Special mention should go to the sommelier. I didn’t catch her name, which is my fault. She served the wine with an assured hand that comes from deep knowledge, enduring fascination with the subject and consummate hosting skills (innate and learnt). There is an exceptionally well-chosen wine flight if such is your bent, each served at the perfect temperature and chosen with a good eye and intelligent palate to enhance, but never overpower, the food. It ranges from exceptional white Burgundys to intriguing Greek reds and felt, despite its hefty price tag, good value.
A peak at the wine list however may be enough to tempt you off-piste. It’s set out thematically, which can be irritating but does a good job here of directing the eye, palate and wallet. “Quintessential” is indeed just that, familiar but not thereby to be ignored. Current US regional darlings Paso Robles and Santa Barabara answer the call and in the under £50 bracket you can snaffle a lovely Burgenland Welschriesling from Andres Gsellmann or a Zwiegelt again from Austria. There’s good hunting to be had on an “Adventure” too, which might take you off to Hárslevelű and Furmint territory or to Switzerland for Fendant/Chasselas. It’s good to see some of the more up-and-coming regions, as well: Washington State (hardly novel now but worth exploring if you haven’t) and Uruguay.
I was very excited to see something from Washinton State’s Cayuse Winery (a Tempranillo) but as it came to more than the price of the tasting menu I left it sleeping in the cellar for some other lucky soul to discover. Oh and there’s a Grenache from Sine Qua Non knocking about if you have pockets deep enough for Californian royalty. Turn the page to “Opulence” and it’s a roll call of Burgundy, studded with the odd jewel from the Rhône and Italy’s chicer outposts and the “Supernovas”, largely Bordeauxs. There’s a nice section of Stickies to finish, most available by the glass.
You can also choose from a formidable array of whiskies which, all to the credit of the Dundee-born chef, makes the odd gesture beyond Scotland’s shores (the US, Japan, Ireland).
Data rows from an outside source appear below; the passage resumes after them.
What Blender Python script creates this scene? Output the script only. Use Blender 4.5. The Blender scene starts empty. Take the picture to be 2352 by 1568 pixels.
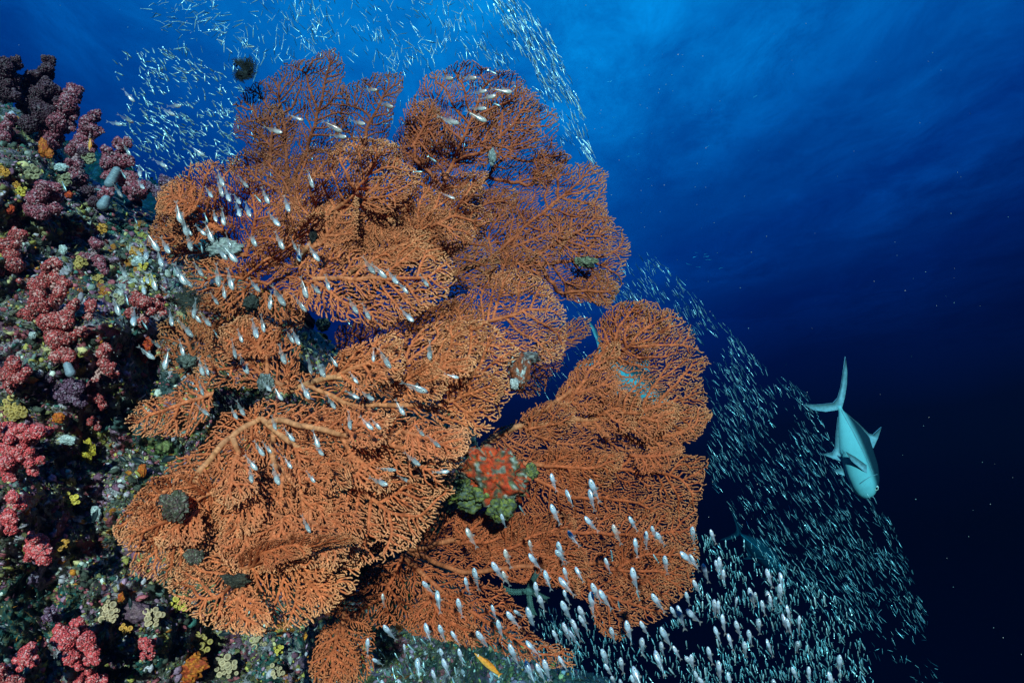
import bpy, math, random
import numpy as np
from mathutils import Vector, Matrix, Euler, noise
rng = np.random.default_rng(7); random.seed(7)
S = bpy.context.scene; C = S.collection
# ------------------------------------------------------------------ camera
PITCH = math.radians(12)
F = 1176/math.tan(math.radians(40))          # layout unit: photo measured 2352 wide
cam = bpy.data.objects.new('camera', bpy.data.cameras.new('camera'))
C.objects.link(cam); S.camera = cam
cam.data.angle = math.radians(80); cam.data.clip_start = .02; cam.data.clip_end = 300
cam.rotation_euler = (math.pi/2+PITCH, 0, 0)
RM = np.array(Euler((math.pi/2+PITCH, 0, 0)).to_matrix())
def P(x, y, d):
    x = np.asarray(x, float); y = np.asarray(y, float); d = np.asarray(d, float)
    v = np.stack([(x-1176)/F*d, (784-y)/F*d, -d*np.ones_like(x)], -1)
    return v @ RM.T
S.view_settings.view_transform = 'Standard'; S.view_settings.look = 'None'
S.view_settings.exposure = 0.35; S.view_settings.gamma = 1
S.cycles.use_denoising = True
S.cycles.max_bounces = 6; S.cycles.diffuse_bounces = 1; S.cycles.glossy_bounces = 1
S.cycles.transparent_max_bounces = 24; S.cycles.volume_bounces = 0

# ------------------------------------------------------------------ node helper
class NT:
    def __init__(s, t): s.t = t; t.nodes.clear()
    def n(s, typ, **kw):
        nd = s.t.nodes.new(typ)
        for k, v in kw.items():
            if k == 'i':
                for a, b in v.items(): nd.inputs[a].default_value = b
            else: setattr(nd, k, v)
        return nd
    def l(s, a, b): s.t.links.new(a, b)
    def ramp(s, fac, stops, interp='LINEAR'):
        r = s.n('ShaderNodeValToRGB'); r.color_ramp.interpolation = interp
        e = r.color_ramp.elements
        while len(e) < len(stops): e.new(.5)
        for k, (p, c) in enumerate(stops):
            e[k].position = p; e[k].color = (*c, 1) if len(c) == 3 else c
        s.l(fac, r.inputs[0]); return r.outputs[0]
    def mixc(s, fac, a, b, mode='MIX'):
        m = s.n('ShaderNodeMix', data_type='RGBA', blend_type=mode)
        for k, v in ((0, fac), (6, a), (7, b)):
            if hasattr(v, 'links'): s.l(v, m.inputs[k])
            else: m.inputs[k].default_value = v if k == 0 else ((*v, 1) if len(v) == 3 else v)
        return m.outputs[2]
    def math(s, op, a, b=None, c=None, clamp=False):
        m = s.n('ShaderNodeMath', operation=op, use_clamp=clamp)
        for k, v in enumerate((a, b, c)):
            if v is None: continue
            if hasattr(v, 'links'): s.l(v, m.inputs[k])
            else: m.inputs[k].default_value = v
        return m.outputs[0]
    def dot(s, a, v):
        m = s.n('ShaderNodeVectorMath', operation='DOT_PRODUCT'); s.l(a, m.inputs[0]); m.inputs[1].default_value = v
        return m.outputs['Value']

# ------------------------------------------------------------------ world: open water lit from above
W = bpy.data.worlds.new('World'); S.world = W; W.use_nodes = True
w = NT(W.node_tree)
tc = w.n('ShaderNodeTexCoord'); g = tc.outputs['Generated']
def wdir(x, y):
    v = P(x, y, 1.0); return tuple(v/np.linalg.norm(v))
el = w.dot(g, (0, 0, 1)); ax = w.dot(g, (1, 0, 0))
# brightest overhead a little left of the view axis, falling off downwards and to the right
dz = w.math('MULTIPLY', w.math('MAXIMUM', w.math('SUBTRACT', 0.66, el), 0), 1.17)
dx = w.math('MULTIPLY', w.math('ABSOLUTE', w.math('ADD', ax, 0.02)), 0.57)
t = w.math('SQRT', w.math('ADD', w.math('MULTIPLY', dz, dz), w.math('MULTIPLY', dx, dx)))
wn = w.n('ShaderNodeTexNoise', i={'Scale': 2.6, 'Detail': 4, 'Roughness': .5}); w.l(g, wn.inputs['Vector'])
t = w.math('ADD', t, w.math('MULTIPLY', w.math('SUBTRACT', wn.outputs[0], .5), .10))
WS = 1.0
stops = [(0.0, (.006, .46, 1.0)), (.16, (.004, .37, .88)), (.30, (.002, .215, .64)), (.42, (.001, .085, .38)),
         (.54, (.0006, .021, .15)), (.64, (.0003, .005, .050)), (.75, (.0002, .0008, .012)), (.92, (.0001, .0002, .003))]
col = w.ramp(t, stops)
sky = w.n('ShaderNodeTexSky', sky_type='NISHITA', sun_disc=False, sun_elevation=math.radians(50), sun_rotation=math.radians(200))
bg2 = w.n('ShaderNodeBackground', i={'Strength': .0003}); w.l(sky.outputs[0], bg2.inputs[0])
bg = w.n('ShaderNodeBackground', i={'Strength': WS}); w.l(col, bg.inputs[0])
ad = w.n('ShaderNodeAddShader'); w.l(bg.outputs[0], ad.inputs[0]); w.l(bg2.outputs[0], ad.inputs[1])
wo = w.n('ShaderNodeOutputWorld'); w.l(ad.outputs[0], wo.inputs[0])

# ------------------------------------------------------------------ sun lamp standing in for the camera strobes, behind and above the camera, a little left
sl = bpy.data.lights.new('sun', 'SUN'); sl.energy = 5.0; sl.angle = math.radians(.6); sl.color = (1, .90, .78)
sun = bpy.data.objects.new('sun', sl); C.objects.link(sun)
sdir = Vector((-0.10, 1.0, -0.24)).normalized()
sun.rotation_euler = sdir.to_track_quat('-Z', 'Y').to_euler()

# ------------------------------------------------------------------ mesh helpers
def mesh(name, V, Fc, mats, col=None, parent=None, smooth=True, base=(0, 0, 0), midx=None):
    V = np.asarray(V, np.float32)-np.asarray(base, np.float32)
    me = bpy.data.meshes.new(name)
    if isinstance(Fc, np.ndarray):
        k = Fc.shape[1]; nf = len(Fc)
        me.vertices.add(len(V)); me.vertices.foreach_set('co', V.ravel())
        me.loops.add(nf*k); me.loops.foreach_set('vertex_index', Fc.astype(np.int32).ravel())
        me.polygons.add(nf); me.polygons.foreach_set('loop_start', (np.arange(nf)*k).astype(np.int32))
        me.update(calc_edges=True)
    else: me.from_pydata(V.tolist(), [], Fc)
    if smooth: me.polygons.foreach_set('use_smooth', np.ones(len(me.polygons), bool))
    if col is not None:
        a = me.color_attributes.new('Col', 'FLOAT_COLOR', 'POINT')
        c4 = np.ones((len(V), 4), np.float32); c4[:, :3] = col; a.data.foreach_set('color', c4.ravel())
    if not isinstance(mats, (list, tuple)): mats = [mats]
    for m in mats: me.materials.append(m)
    if midx is not None: me.polygons.foreach_set('material_index', np.asarray(midx, np.int32))
    me.validate(); me.update()
    o = bpy.data.objects.new(name, me); C.objects.link(o)
    if parent is not None: o.parent = parent
    else: o.location = base
    return o
def tag(o, label=None, cat=None, group=None, kind=None):
    for k, v in (('label', label), ('category', cat), ('group', group), ('kind', kind)):
        if v: o[k] = v
    return o
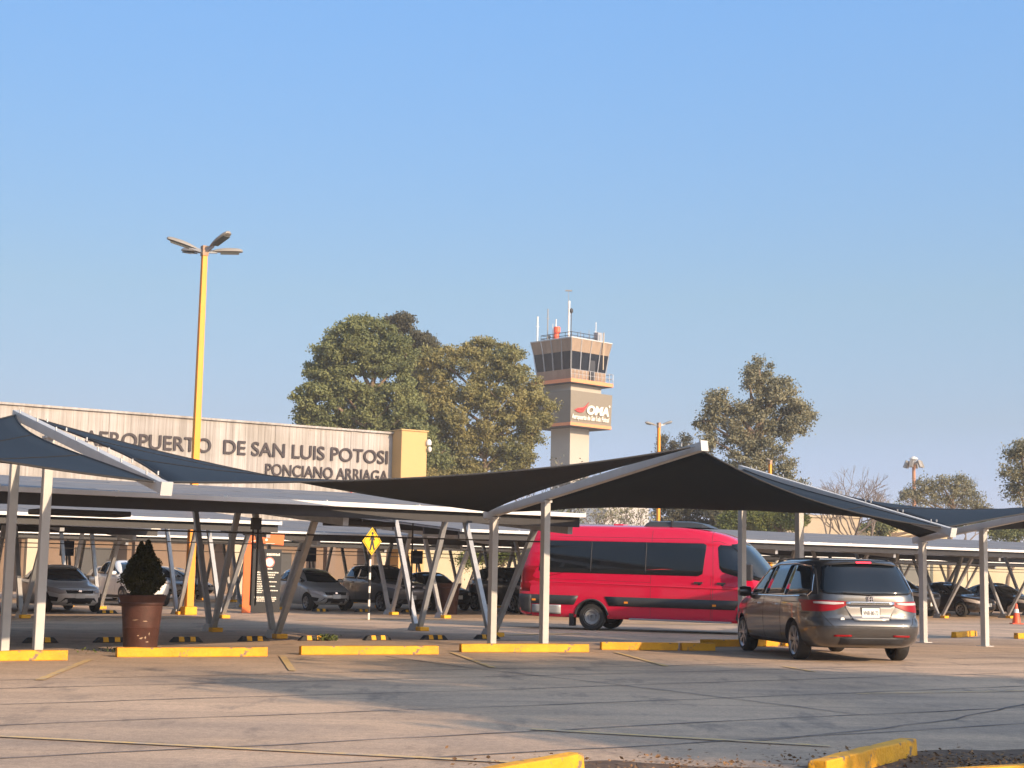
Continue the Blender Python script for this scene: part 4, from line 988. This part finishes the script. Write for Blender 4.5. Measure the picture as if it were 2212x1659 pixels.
# ---- grey minivan seen from behind
def minivan():
    B = Body(xr=[(.24,-.80),(.30,-.98),(.42,-1.10),(.60,-1.14),(.70,-1.10),(.74,-1.05),(.95,-1.02),(1.10,-1.00),(1.2,-.95),(1.40,-.82),(1.55,-.72),(1.64,-.68),(1.69,-.62),(1.725,-.30),(1.745,.5)],
             xf=[(.24,3.75),(.35,3.98),(.55,4.04),(.75,4.0),(.88,3.88),(.96,3.65),(1.03,3.35),(1.10,3.0),(1.16,2.85),(1.35,2.45),(1.55,1.95),(1.65,1.6),(1.70,1.3),(1.745,.9)],
             w=[(.24,.88),(.30,.96),(.40,1.01),(.60,1.03),(.80,1.033),(.95,1.025),(1.06,1.005),(1.15,.985),(1.3,.935),(1.5,.86),(1.6,.815),(1.67,.755),(1.71,.68),(1.735,.54),(1.745,.36)], pr=6.0, pf=4.2, xm=1.6)
    rz = math.atan2(2.80,-.40)
    t = thing('minivan', 'dark grey minivan parked tail towards the camera with red tail lights', 'minivan', (6.21,28.15,0), rz)
    t.scale = (1.05,1.05,1.05)
    P = paint('minivan_grey', (.098,.095,.093), .7, .30)
    body_obj(B, P, t, [(0,.33,.385),(3.0,.33,.385)], 1.0)
    for x in (0,3.0):
        wheel(t, x, .875, .335, .225, .24, 7); wheel(t, x, -.875, .335, .225, .24, 7, side=-1)
    # glass
    rw = [((-.80,1.17),(-.68,1.59)),((-.70,1.135),(-.60,1.63)),((0,1.115),(0,1.65)),((.70,1.135),(.60,1.63)),((.80,1.17),(.68,1.59))]
    patch(B,'back',rw,M['tint2'],t,'rear_window',.006,5,8)
    fr = [((-.80,1.14),(-.72,1.64)),((-.6,1.12),(-.56,1.675)),((0,1.11),(0,1.685)),((.6,1.12),(.56,1.675)),((.80,1.14),(.72,1.64))]
    patch(B,'back',[((-.90,1.12),(-.79,1.63)),((-.83,1.13),(-.73,1.64))],M['black'],t,'pillar_cover',.004); patch(B,'back',[((.83,1.13),(.73,1.64)),((.90,1.12),(.79,1.63))],M['black'],t,'pillar_cover',.004)
    sp = MB()
    vs = []; 
    for i in range(17):
        y = -.64+i*.08; xx = B.XR(y,1.67)
        vs += [(xx+.10,y,1.700-.02*(y/.64)**2*2),(xx-.085,y,1.672-.02*(y/.64)**2*2),(xx-.08,y,1.650-.02*(y/.64)**2*2),(xx+.06,y,1.655-.02*(y/.64)**2*2)]
    sp.add(vs, [(4*i+k, 4*i+(k+1)%4, 4*i+4+(k+1)%4, 4*i+4+k) for i in range(16) for k in range(4)]+[(0,1,2,3),(67,66,65,64)])
    so_ = sp.build('roof_spoiler', P, t, smooth=True)
    q = MB(); q.box(B.XR(0,1.67)-.095,B.XR(0,1.67)-.06,-.13,.13,1.655,1.682); q.build('brake_light', mat('lit_brake',(.6,.01,.02),.3,emis=((1,.02,.05),2.2)), t)
    wp = MB(); 
    y0 = .42; wp.tube([(B.XR(0,1.135)-.03,-.02,1.13),(B.XR(.2,1.15)-.035,.22,1.15),(B.XR(.42,1.165)-.03,.46,1.165)], [.014,.010,.007], 6); wp.build('wiper', M['black'], t)
    for side, s_ in (('L',1),('R',-1)):
        w1 = [((.95,1.12),(1.05,1.565)),((1.85,1.10),(1.72,1.52))]
        dw = [((1.62,1.10),(1.42,1.60)),((2.35,1.105),(1.98,1.47)),((2.62,1.12),(2.20,1.33))]
        mw_ = [((.52,1.13),(.44,1.615)),((1.52,1.10),(1.34,1.61))]
        rw_ = [((-.62,1.20),(-.46,1.44)),((-.56,1.14),(-.30,1.57)),((.44,1.10),(.36,1.615))]
        for c in (dw, mw_, rw_): patch(B,side,c,M['glass'],t,'side_window',.005)
        trim = [((-.67,1.18),(-.52,1.45)),((-.58,1.10),(-.34,1.60)),((.48,1.07),(.40,1.65)),((.60,1.075),(.50,1.648)),((1.5,1.075),(1.3,1.635)),((2.35,1.08),(1.98,1.50)),((2.68,1.11),(2.22,1.34))]
        outline(B,side,trim,M['chrome'],t,'window_trim',.02)
        seamline(B,side,[(.50,1.62),(.56,1.1),(.62,.8),(.60,.35)],t); seamline(B,side,[(1.40,1.62),(1.56,1.1),(1.60,.7),(1.58,.32)],t); seamline(B,side,[(2.66,1.08),(2.66,.7),(2.6,.34)],t)
        seamline(B,side,[(.55,.985),(-.95,.985)],t,.016)
        for x in (.78,2.3-.45):
            q = MB(); q.beam((x,s_*(B.Y(x,.93)+.022),.93),(x+.22,s_*(B.Y(x+.2,.93)+.022),.93),.02,.03); q.beam((x,s_*B.Y(x,.93),.93),(x,s_*(B.Y(x,.93)+.02),.93),.02,.025); q.beam((x+.22,s_*B.Y(x,.93),.93),(x+.22,s_*(B.Y(x,.93)+.02),.93),.02,.025); q.build('door_handle', M['chrome'], t)
        mr = MB(); mr.lathe([(.02,-.13),(.085,-.11),(.10,0),(.085,.11),(.02,.13)], 14, (2.55,s_*(B.Y(2.5,1.1)+.13),1.13), 'y'); mr.build('wing_mirror', P, t, smooth=True)
        patch(B,side,[((-.45,.27),(-.45,.32)),((3.3,.27),(3.3,.32))],M['plast'],t,'sill',.01)
        # tail light: on the side, and wrapping over the back
        tl = MB()
        patch(B,side,[((-.80,.86),(-.80,1.035)),((-.60,.90),(-.62,1.025)),((-.47,.985),(-.47,1.0))],M['lampred'],t,'tail',.008,mb=tl)
        ys = [(.99,.845,1.03),(.93,.84,1.03),(.80,.845,1.03),(.62,.87,1.025),(.46,.93,1.02),(.36,.985,1.015)]
        patch(B,'back',[((s_*y,zl),(s_*y,zh)) for y,zl,zh in ys],M['lampred'],t,'tail',.012,mb=tl)
        tlo = tl.build('tail_light', M['lampred'], t, smooth=True, fix=False)
        patch(B,'back',[((s_*y,zl),(s_*y,zh)) for y,zl,zh in [(.90,.975,1.008),(.78,.965,1.008),(.62,.96,1.004),(.46,.975,1.000)]],M['lampclear'],tlo,'clear_lens',.017)
        patch(B,'back',[((s_*.66,.435),(s_*.66,.465)),((s_*.36,.44),(s_*.36,.468))],M['lampred'],t,'bumper_reflector',.008)
        patch(B,side,[((-.9,.80),(-.9,.815)),((-.40,.80),(-.42,.815))],M['black'],t,'bumper_gap',.002,2,1)
        seamline(B,'back',[(s_*.80,.80),(s_*.72,.66),(s_*.66,.60)],t,.014)
    seamline(B,'back',[(-.70,.605),(.70,.605)],t,.016)
    seamline(B,'back',[(-.97,.60),(-.70,.605)],t,.01); seamline(B,'back',[(.70,.605),(.97,.60)],t,.01)
    ch = patch(B,'back',[((-.42,.968),(-.42,1.012)),((0,.965),(0,1.015)),((.42,.968),(.42,1.012))],M['chrome'],t,'chrome_bar',.018)
    rc = patch(B,'back',[((-.44,.93),(-.44,.955)),((-.30,.70),(-.36,.955)),((.30,.70),(.36,.955)),((.44,.93),(.44,.955))],paint('plate_recess',(.16,.155,.15),.7,.35),t,'plate_recess',.003)
    seamline(B,'back',[(-.42,.94),(-.34,.72),(-.28,.695),(.28,.695),(.34,.72),(.42,.94)],t,.012)
    patch(B,'back',[((-.55,.30),(-.55,.42)),((.55,.30),(.55,.42))],M['plast'],t,'bumper_valance',.006)
    plate(t, B.XR(0,.83)-.012, .83, -math.pi/2, 'VNB-80-72', w=.31)
    q = MB(); q.box(-.17,.17,-.004,.006,-.095,.095); fr_ = q.build('plate_frame', M['plast'], t); fr_.location = (B.XR(0,.83)-.006,0,.83); fr_.rotation_euler = (0,0,-math.pi/2)
    em = MB(); xx = B.XR(0,1.06)-.012
    em.tube([(xx,-.055,1.095),(xx,-.05,1.03),(xx,-.03,1.02),(xx,.03,1.02),(xx,.05,1.03),(xx,.055,1.095),(xx,.04,1.10),(xx,-.04,1.10),(xx,-.055,1.095)], .007, 5)
    em.tube([(xx-.004,-.03,1.09),(xx-.004,-.022,1.03)], .012, 5); em.tube([(xx-.004,.03,1.09),(xx-.004,.022,1.03)], .012, 5); em.tube([(xx-.004,-.025,1.06),(xx-.004,.025,1.06)], .011, 5); em.build('badge', M['chrome'], t)
    q = MB(); q.lathe([(.0001,-.003),(.035,-.003),(.035,.003),(.0001,.003)], 16, axis='y'); st = q.build('round_sticker', M['plate'], t); st.location = (B.XR(.5,.72)-.008,.5,.72); st.rotation_euler = (0,0,-math.pi/2)
    text_ob('Touring', .15, .022, .004, M['chrome'], t, (B.XR(.5,.79)-.008,-.48,.78), name='lettering', rot=(0,0,-math.pi/2))
    for s_ in (-1,1):
        q = MB(); q.tube([(x, s_*.62, 1.735-.02*abs(x-.6)**2) for x in np.linspace(-.3,1.4,10)], .012, 6); q.build('roof_rail', M['plast'], t)
    patch(B,'front',[((-.78,1.16),(-.66,1.62)),((0,1.12),(0,1.66)),((.78,1.16),(.66,1.62))],M['glass'],t,'windshield',.006)
    return t
minivan()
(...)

It’s a move I applaud as someone who finds Irish whiskey a more soothing digestif than scotch (I can hear my Scottish ancestors rattling their chains at the very idea). There are some local beers and ciders to be had too: again, a nice touch.
What an extraordinary place I thought, as we wandered the Camomile-lawn nostalgia of the costal path back to our little rental. Formidably expensive, certainly, but the quality of ingredients, the skills with which they were handled, presented and served, together with the setting, made it feel appropriate. Despite a little hyperventilating in the toilet over the bill, we left trailing a plume of bonhomie and promises to return soon.